If you use the mysqldump option –opt, you get dump files that are fast to import into an InnoDB table, even without wrapping them with the SET AUTOCOMMIT and COMMIT statements.

• Beware of big rollbacks of mass inserts: InnoDB uses the insert buffer to save disk I/O in inserts, but no such mechanism is used in a corresponding rollback. A disk-bound rollback cantake 30 times as long to perform as the corresponding insert. Killing the database process does not help because the rollback starts again on server startup. The only way to get rid of a runaway rollback is to increase the buffer pool so that the rollback becomes CPU-bound and runs fast, or to use a special procedure.

• Beware also of other big disk-bound operations. Use DROP TABLE and CREATE TABLE to empty a table, not DELETE FROM tbl_name.
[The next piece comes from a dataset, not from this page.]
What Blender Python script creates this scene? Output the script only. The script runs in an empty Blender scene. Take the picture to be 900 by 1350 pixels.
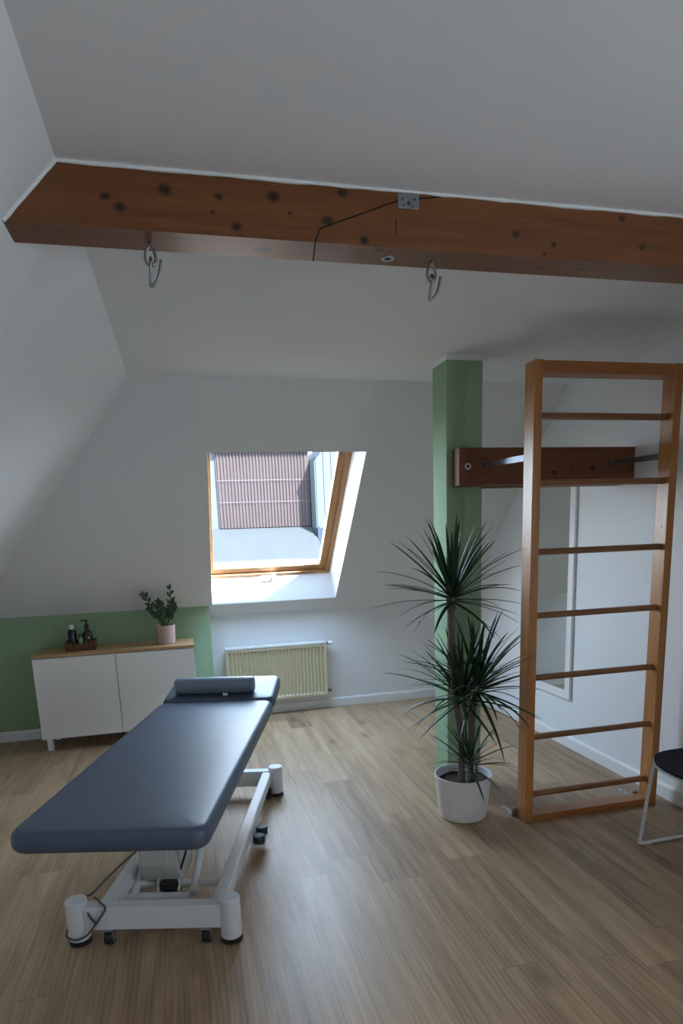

• Use the multiple-row INSERT syntax to reduce communication overhead between the client and the server if you need to insert many rows:

INSERT INTO yourtable VALUES (1,2), (5,5), …;

This tip is valid for inserts into any table, not just InnoDB tables.
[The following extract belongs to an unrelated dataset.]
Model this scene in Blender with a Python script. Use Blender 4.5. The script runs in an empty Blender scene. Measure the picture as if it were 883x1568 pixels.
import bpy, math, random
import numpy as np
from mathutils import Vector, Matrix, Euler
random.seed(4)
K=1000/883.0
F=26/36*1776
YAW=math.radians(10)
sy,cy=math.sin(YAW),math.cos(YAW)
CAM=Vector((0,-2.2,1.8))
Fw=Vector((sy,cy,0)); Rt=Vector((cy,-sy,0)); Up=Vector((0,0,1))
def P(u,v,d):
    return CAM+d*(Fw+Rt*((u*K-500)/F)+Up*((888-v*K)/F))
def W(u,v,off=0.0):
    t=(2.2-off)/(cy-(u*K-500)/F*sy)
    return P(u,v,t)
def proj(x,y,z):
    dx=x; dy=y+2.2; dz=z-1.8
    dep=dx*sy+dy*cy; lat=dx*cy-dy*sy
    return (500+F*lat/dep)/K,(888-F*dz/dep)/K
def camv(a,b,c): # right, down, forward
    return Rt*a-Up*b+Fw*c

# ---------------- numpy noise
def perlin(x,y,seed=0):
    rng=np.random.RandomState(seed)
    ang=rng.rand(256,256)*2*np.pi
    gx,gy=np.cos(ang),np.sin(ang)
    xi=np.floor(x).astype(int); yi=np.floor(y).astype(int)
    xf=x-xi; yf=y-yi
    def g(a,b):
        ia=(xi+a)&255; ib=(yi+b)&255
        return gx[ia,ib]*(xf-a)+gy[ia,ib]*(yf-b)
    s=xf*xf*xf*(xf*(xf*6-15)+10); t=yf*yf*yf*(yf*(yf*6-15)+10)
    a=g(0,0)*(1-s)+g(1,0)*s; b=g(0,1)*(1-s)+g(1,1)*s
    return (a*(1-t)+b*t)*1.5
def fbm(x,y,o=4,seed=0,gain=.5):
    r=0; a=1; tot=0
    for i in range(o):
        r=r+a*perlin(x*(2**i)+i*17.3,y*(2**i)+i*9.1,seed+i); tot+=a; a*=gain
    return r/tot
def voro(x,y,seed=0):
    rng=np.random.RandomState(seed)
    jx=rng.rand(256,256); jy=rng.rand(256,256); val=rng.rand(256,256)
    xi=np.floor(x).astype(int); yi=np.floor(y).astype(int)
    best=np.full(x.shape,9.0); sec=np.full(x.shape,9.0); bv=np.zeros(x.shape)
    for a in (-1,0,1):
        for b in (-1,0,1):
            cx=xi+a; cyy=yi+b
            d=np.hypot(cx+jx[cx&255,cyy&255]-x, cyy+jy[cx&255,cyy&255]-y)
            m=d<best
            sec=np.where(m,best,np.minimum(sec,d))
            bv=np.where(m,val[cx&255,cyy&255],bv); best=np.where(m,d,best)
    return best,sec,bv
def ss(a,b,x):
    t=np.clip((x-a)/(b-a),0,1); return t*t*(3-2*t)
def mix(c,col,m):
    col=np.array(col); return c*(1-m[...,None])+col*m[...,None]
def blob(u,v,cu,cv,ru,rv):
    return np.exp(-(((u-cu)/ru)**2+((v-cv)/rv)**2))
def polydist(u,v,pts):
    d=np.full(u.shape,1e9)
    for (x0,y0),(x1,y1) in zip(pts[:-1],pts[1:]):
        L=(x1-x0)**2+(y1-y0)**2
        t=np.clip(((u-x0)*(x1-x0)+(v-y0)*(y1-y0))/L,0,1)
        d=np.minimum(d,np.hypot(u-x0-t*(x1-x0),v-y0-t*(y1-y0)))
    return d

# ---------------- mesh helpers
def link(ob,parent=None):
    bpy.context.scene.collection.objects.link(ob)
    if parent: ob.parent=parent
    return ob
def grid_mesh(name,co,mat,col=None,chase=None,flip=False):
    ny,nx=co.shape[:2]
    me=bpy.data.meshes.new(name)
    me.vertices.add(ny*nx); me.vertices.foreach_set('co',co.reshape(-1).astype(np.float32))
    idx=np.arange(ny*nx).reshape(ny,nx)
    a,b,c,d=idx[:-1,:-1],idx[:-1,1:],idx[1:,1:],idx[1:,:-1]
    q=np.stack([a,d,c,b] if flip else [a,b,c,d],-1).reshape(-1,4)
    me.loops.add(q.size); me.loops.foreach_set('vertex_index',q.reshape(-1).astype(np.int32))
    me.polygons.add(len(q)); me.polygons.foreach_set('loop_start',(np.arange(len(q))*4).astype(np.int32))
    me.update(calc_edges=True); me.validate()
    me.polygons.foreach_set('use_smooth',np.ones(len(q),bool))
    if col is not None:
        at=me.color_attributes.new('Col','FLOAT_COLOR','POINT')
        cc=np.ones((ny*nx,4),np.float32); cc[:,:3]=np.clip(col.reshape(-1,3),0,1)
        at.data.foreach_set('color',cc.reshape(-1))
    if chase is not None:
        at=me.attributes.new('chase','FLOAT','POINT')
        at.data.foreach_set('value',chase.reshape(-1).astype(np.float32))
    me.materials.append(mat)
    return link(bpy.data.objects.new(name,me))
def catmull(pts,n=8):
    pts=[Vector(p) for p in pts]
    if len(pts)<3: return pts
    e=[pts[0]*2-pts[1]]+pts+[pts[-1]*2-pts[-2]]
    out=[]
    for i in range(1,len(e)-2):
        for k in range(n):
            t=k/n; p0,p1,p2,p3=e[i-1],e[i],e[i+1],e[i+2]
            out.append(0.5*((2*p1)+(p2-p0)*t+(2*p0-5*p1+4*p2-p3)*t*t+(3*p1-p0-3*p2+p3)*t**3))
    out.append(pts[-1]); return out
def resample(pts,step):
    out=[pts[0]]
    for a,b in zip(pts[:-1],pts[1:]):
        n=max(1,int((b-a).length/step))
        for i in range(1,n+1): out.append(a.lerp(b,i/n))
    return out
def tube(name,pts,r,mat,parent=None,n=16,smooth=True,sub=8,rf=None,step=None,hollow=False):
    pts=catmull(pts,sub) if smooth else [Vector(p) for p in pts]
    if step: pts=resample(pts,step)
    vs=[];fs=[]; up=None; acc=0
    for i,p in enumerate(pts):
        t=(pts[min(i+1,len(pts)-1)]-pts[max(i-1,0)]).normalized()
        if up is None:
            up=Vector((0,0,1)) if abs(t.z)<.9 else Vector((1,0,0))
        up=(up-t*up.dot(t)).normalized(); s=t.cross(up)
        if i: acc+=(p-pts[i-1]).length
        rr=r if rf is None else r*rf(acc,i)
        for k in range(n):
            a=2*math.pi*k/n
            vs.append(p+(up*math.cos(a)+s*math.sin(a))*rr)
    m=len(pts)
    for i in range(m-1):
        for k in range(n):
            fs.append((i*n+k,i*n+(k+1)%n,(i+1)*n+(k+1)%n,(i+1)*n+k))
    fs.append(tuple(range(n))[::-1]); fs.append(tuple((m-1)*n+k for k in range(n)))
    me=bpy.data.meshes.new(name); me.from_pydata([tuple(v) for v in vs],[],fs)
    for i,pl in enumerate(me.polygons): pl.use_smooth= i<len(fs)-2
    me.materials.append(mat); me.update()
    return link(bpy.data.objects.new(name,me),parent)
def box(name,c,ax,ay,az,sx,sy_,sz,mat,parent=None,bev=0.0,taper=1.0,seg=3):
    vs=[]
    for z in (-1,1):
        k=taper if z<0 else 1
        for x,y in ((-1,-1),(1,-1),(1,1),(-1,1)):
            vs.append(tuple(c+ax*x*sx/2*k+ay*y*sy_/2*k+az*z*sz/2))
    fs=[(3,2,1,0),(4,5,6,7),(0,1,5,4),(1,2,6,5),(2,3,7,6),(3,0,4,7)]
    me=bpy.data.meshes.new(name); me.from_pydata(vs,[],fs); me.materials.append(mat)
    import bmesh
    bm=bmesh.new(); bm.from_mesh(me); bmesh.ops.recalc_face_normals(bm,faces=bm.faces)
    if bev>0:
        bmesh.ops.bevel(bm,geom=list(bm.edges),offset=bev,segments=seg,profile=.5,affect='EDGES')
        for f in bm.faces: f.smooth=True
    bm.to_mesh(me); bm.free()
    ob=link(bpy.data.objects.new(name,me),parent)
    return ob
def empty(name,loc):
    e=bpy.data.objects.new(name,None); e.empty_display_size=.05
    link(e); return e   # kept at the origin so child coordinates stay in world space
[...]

• If you have UNIQUE constraints on secondary keys, you can speed up table imports by temporarily turning off the uniqueness checks during the import session:

SET UNIQUE_CHECKS=0;

… import operation …

SET UNIQUE_CHECKS=1;

For big tables, this saves a lot of disk I/O because InnoDB can use its insert buffer to write secondary index records in a batch. Be certain that the data contains no duplicate keys. UNIQUE_CHECKS allows but does not require storage engines to ignore duplicate keys.

• If you have FOREIGN KEY constraints in your tables, you can speed up table imports by turning the foreign key checks off for the duration of the import session:

SET FOREIGN_KEY_CHECKS=0;

… import operation …

SET FOREIGN_KEY_CHECKS=1;

For big tables, this can save a lot of disk I/O.
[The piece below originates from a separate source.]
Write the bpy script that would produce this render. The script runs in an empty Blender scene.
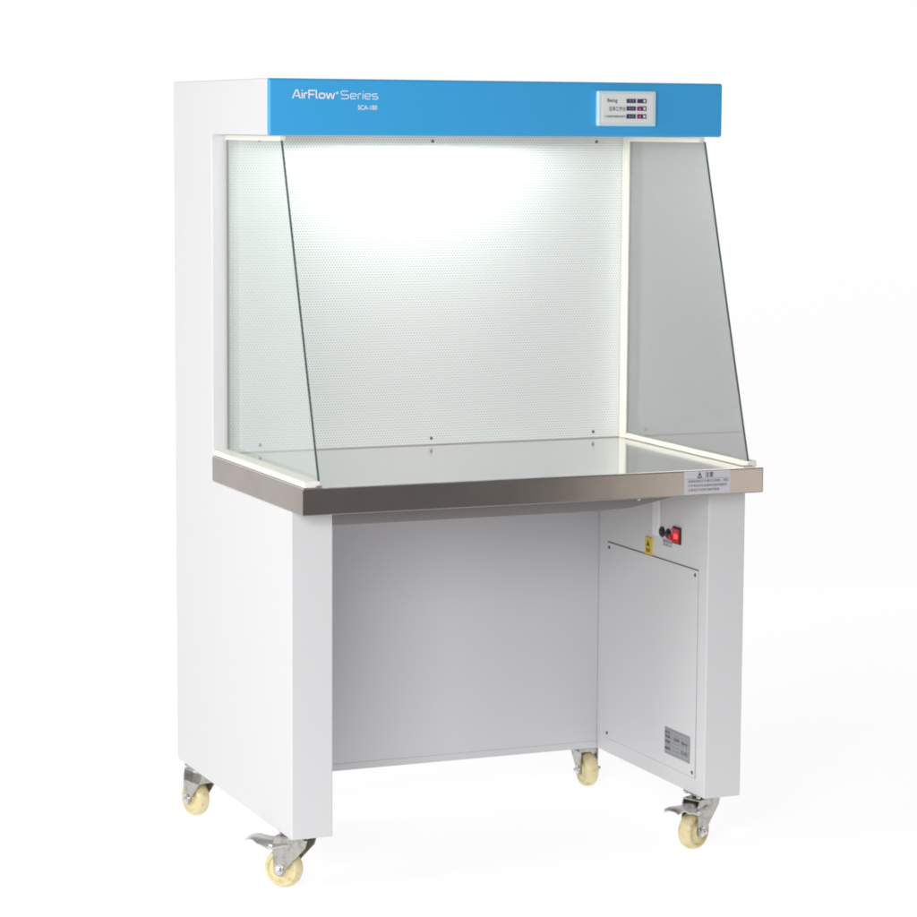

• If you often have recurring queries for tables that are not updated frequently, use the query cache:

[mysqld]

query_cache_type = ON

query_cache_size = 10M

• Unlike MyISAM, InnoDB does not store an index cardinality value in its tables. Instead, InnoDB computes a cardinality for a table the first time it accesses it after startup. With a large number of tables, this might take significant time. It is the initial table open operation that is important, so to “warm up” a table for later use, you might want to use it immediately after start up by issuing a statement such as SELECT 1 FROM tbl_name LIMIT 1.